California state cannabis excise tax could go up July 1

Bethan Rose Jenkins, Cannabis News Writer/Editorial

A tax increase is on the horizon for California’s cannabis industry, in spite of hopes that the industry would experience some tax relief in the near future.

Hiking up California’s cannabis excise tax could be a risky move. It will likely prompt buyers to shop elsewhere for cheaper products, such as the those being sold on the black market. Cannabis companies in the Golden State would be negatively impacted by soaring cannabis excise taxes, since it would send customers running in the direction of cheaper avenues to source their all-important weed.

Notwithstanding, there’s still a chance of a tax cut occurring in the future.

About California’s cannabis excise tax

A 60 percent markup rate is used by the California Department of Tax and Fee Administration (CDTFA), in addition to the average market price of wholesale cannabis, as a foundation for the state’s 15 percent cannabis excise tax.

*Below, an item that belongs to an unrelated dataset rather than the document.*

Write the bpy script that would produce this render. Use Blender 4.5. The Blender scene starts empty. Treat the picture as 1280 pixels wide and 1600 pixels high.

Every six months, the markup rate would need to be recalculated. During an industry conference in Sacramento this week, CDTFA Director Nicolas Maduros said that the excise tax could be hiked up this summer.
(Pictured) Nicolas Maduros of the CDTFA

“We’re responsible for resetting that markup rate every six months, so it will be reset July 1,” Maduros said, when questioned at a panel with other MJ regulators. It’s based on market data, and I think particularly once… track-and-trace is more fully utilized, that we’ll have some better pricing data to figure out what that markup rate should be.”

The state track-and-trace system kickstarted in January, but the user demographic is somewhat limited to cannabis companies that have procured an annual business license.

What’s worrying is the fact that just a mere fraction of California’s cannabis industry has obtained the necessary permits. Basically, this means that a major chunk of the industry is not feeding essential data into the track-and-trace system.

We’re administrators, so it’s not up to us to sort of use that as a way to lower or increase the tax burden. We’re simply looking at what the facts are. It’s up to the legislature … to determine what the actual tax rate is,” he explained.

When questioned whether or not the markup rate could increase and act as a catalyst for the excise tax, Maduros said it could.

It’s worth noting that the rate also could either decrease or stay the same. There’s no cap on how much the markup rate may increase or decrease, according to a CDTFA spokesman.

How would a markup impact California’s cannabis industry?

A decision about the markup rate and the excise tax for California’s cannabis industry will not be deciphered until June at the soonest, according to a statement from Maduros after the panel.

Recalculating the markup would not have an impact on state cultivation tax, which currently works out as $9.25 per ounce of flower, $2.75 per ounce of leaves and $1.29 per ounce of fresh plant.
(Pictured) Josh Drayton, California Cannabis Industry Association Spokesman

Josh Drayton, a California Cannabis Industry Association Spokesman, believes that a tax increase “would only further damage the supply chain as it competes against the illicit market.”

On the other hand, Drayton made a point of stating the possibility of cannabis excise tax staying the same or even dropping. He also said that it is too soon to really understand what what might happen with the CDTFA’s recalculation.

I think we need full implementation of Metric and track-and-trace before we consider any increase,” Drayton said. “We have not seen any data that would support an increase in the excise tax for any part of the supply chain.”

A separate bill to minimize state cannabis taxes is currently awaiting a hearing in the California Legislature.

If Assembly Bill 286 is successful, it would shrink the excise tax from 15 percent to 11 percent and postpone cultivation tax until the year 2022.